A callout to people with access to hard copies of non-digitized material that documents a number of radical social movements and groups to come forward.
For a couple years now, I've been making an effort at getting previously non-digital resources of past radical movements online. Living (at the time) in Iowa and becoming involved in antiwar and anarchist groups, I tried to look back at other people's efforts and found there was little available information. As I dug a little deeper, previously unknown groups, individuals and moments in Iowa's history started popping up. Some of it was locked away in the University of Iowa's archives. Some of it was in people's attics or their basements, forgotten to most but the participants and unknown to people involved in contemporary struggles. This is unacceptable.
A lot of what I've concentrated so far on is Iowa radical history or American anarcho-syndicalist/anarcho-communist groups and activities in the 70s-80s. But there is so much more out there. Sitting in people's homes or memories, waiting to be either forgotten or rediscovered. Let's make it the latter. My aim is to type up hard copies or copies of these hard copies and put them into libcom's very large library or find a place online where they would relevant and wanted.
Here is a list of stuff I'm interested in. If you have newsletters, newspapers, leaflets, accounts, interviews, stories, articles or even know someone who might have been involved with some of the lesser known things and might want to be interviewed about their experience, please email me at: juanconatz[at]gmail.com
Comments
Try Josh MacPhee at
Try Josh MacPhee at interference archive: http://interferencearchive.org/ He might be able to help with some.
Also try Julie Herrada at the Labadie Collection, Michigan: http://www.lib.umich.edu/labadie-collection Although these are anarchist archives they may have suggestions for other sources? Or might be happy for you to digitalise them (archives want too, but lack the time and resources...)
Good luck!
On the SAC, I presume you've
On the SAC, I presume you've seen this: http://swedishzine.wordpress.com/
It was put together by a good friend of mine who used to post on here.
georgestapleton wrote: On the
georgestapleton
Yeah, I've seen that. Thanks for reminding me, though. Hasn't been updated in a couple years, so its probably worth going through and finding stuff to put in the library before it falls into the blackhole of expired websites. That was Rowan right?
Here's some folks doing
Here's some folks doing something similar: Digitization project / Anarchist Archives at UVic
I have a bunch of old papers, zines and art posters in boxes in storage I've been meaning to dig out and get scanning, so I hope to contribute more in the spring.
Seattle has one of the
Seattle has one of the Largest Zine collections in the World
http://hugohouse.org/content/zapp
Thanks for Writing about Issues in the Midwest!!

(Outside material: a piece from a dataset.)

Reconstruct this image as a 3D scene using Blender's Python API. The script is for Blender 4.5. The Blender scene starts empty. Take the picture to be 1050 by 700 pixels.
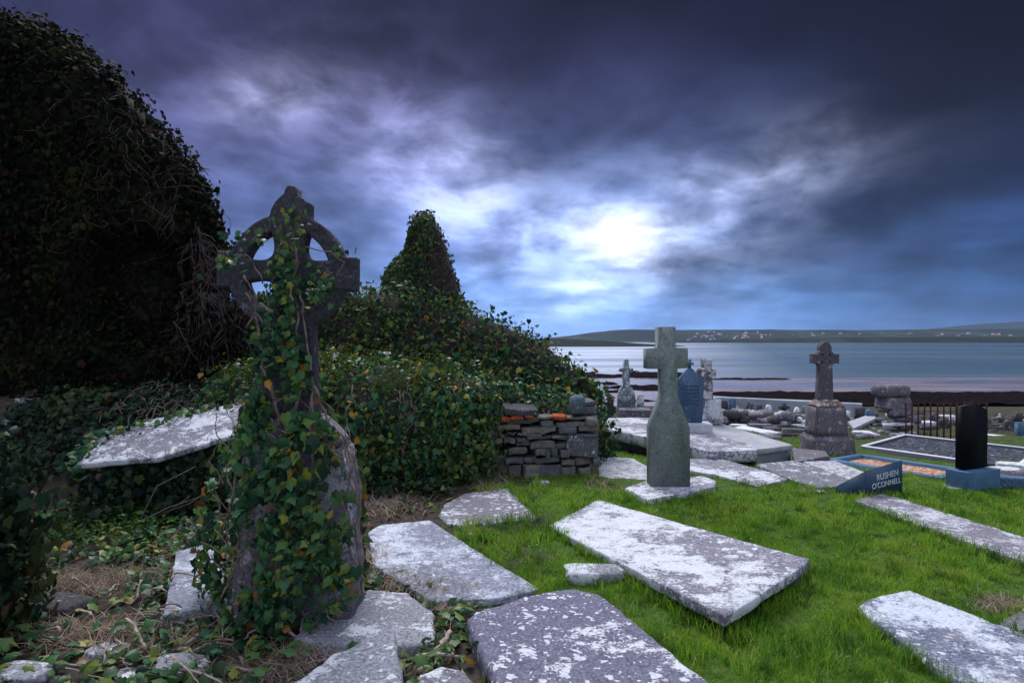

Ms Indicia wrote: Here's some
Ms Indicia
hey, that sounds great we'd really appreciate it
A commendable effort! The SAC
A commendable effort!
The SAC archival committee is continually making all publications in the SAC archives at the ARAB (Labour Movement's Archive and Catalogue) available on the web - quite a lot of material, really. But as you can see from the index of the "foreign languages" section, English publications are scant - https://www.sac.se/Om-SAC/Historik/Arkiv/Andra-språk
I'm going to check if I can find any material put out by the SAC international committee in the 90's at home, could scan that if it is of any interest.
WSA can continue to provide
WSA can continue to provide stuff from our archieves. We have loads of stuff and will make them available on a need-to-have basis. Since I'm doing the work, I hate to spend lots of time pulling files, going through them and xeroxing and having them sit for ages.
Juan, when you are ready to do SAC stuff, email. We can provide english language stuff. But the SAC may have extra copies of their old english language pamphlets (on their principles and some other stuff).
BTW, on the SAC, you might want to ask them for materials they printed for their International Syndicalist Conference of (oh, early 1990s).They produced a good quality (but poorly translated) magazine on the conference. Well worth seeing if you can get a copy. In fact, I'll email someone and ask them to see if they can help out.
If you are doing stuff by topic, let us know. We'll pull stuff by topic and send things off.